Yurtiçindeki projelerinde kendileri için en önemli hususun lokasyon olduğunu belirten Dereli, “Şu an Türkiye’de üzerinde önemle durduğumuz iki projemiz var. Bunlardan biri Konya’nın merkezindeki Temaşehir Konya projesi. Bir diğeri ise başlamaya hazırlandığımız ve çok yakında detaylarını açıklayacağımız Torkam E5 projesi. Torkam E5 projemiz Florya – Sefaköy aksında, İstanbul’un merkezinde konumlanıyor. Ancak yurtdışında da bize büyük heyecan veren çalışmalarımız var. Şu an yurtdışı odağımızda farklı ülkeler bulunuyor. Komşu ülkelerde çok başarılı projeler gerçekleştiren Türk şirketleri var. Biz de uzak ülkelerde benzer çalışmalar gerçekleştirmek istiyoruz. Örneğin halen Cezayir’de Konut Bakanlığı için toplam tutarı 250 milyon dolar olan 6 bin konut inşa ediyoruz. Cezayir özelindeki hedefimiz, alınan işlerin toplam miktarını 5 yıl içinde 1 milyar dolara çıkarmak” ifadelerini kullandı.

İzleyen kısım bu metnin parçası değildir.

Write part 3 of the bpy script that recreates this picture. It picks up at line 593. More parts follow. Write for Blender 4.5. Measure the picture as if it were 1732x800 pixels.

Torkam İnşaat’ın kentsel dönüşüm projeleri içinde yer almadığını hatırlatan Dereli, “Ancak kentsel dönüşüm konusunu gayrimenkul sektörünün büyümesinden ve yaşadığı sorunlardan bağımsız değerlendirmek mümkün değil. Kentsel dönüşüm dediğimizde, yüzde 60’ı İstanbul’da olan 100 milyar dolarlık bir pazardan söz ediyoruz” diyerek sözlerini şöyle sürdürdü:
“Bugüne kadar kentsel dönüşüm başlığında yeteri kadar ilerleme sağlanamadı. Bunun başlıca sebebi, sistemin bir türlü tam olarak oturtulamamasıydı. Bununla birlikte, Fikirtepe’de ilgili bakanlığın devreye girmesi gibi, büyük kamu oyuncularının aktif rol oynamaya başlaması, ilerleme sağlanmasına yardımcı oldu. Kentsel dönüşüm sürecinde, vatandaşla yatırımcının ya da müteahhitin karşı karşıya gelmesi şeklinde değil, TOKİ ve KİPTAŞ gibi kamu kurumlarının devreye girerek etki alanını genişletmeleri gerekiyor. Esenler’de, Zeytinburnu’nda olduğu gibi, dönüşüm toplu bir şekilde yapılırsa daha etkili olur. Kamu kurumlarının organize edici bir konuma gelmesi ile konunun rantsal dönüşüm ekseninden uzaklaşması ve gerçek amacına ulaşması sağlanabilir.”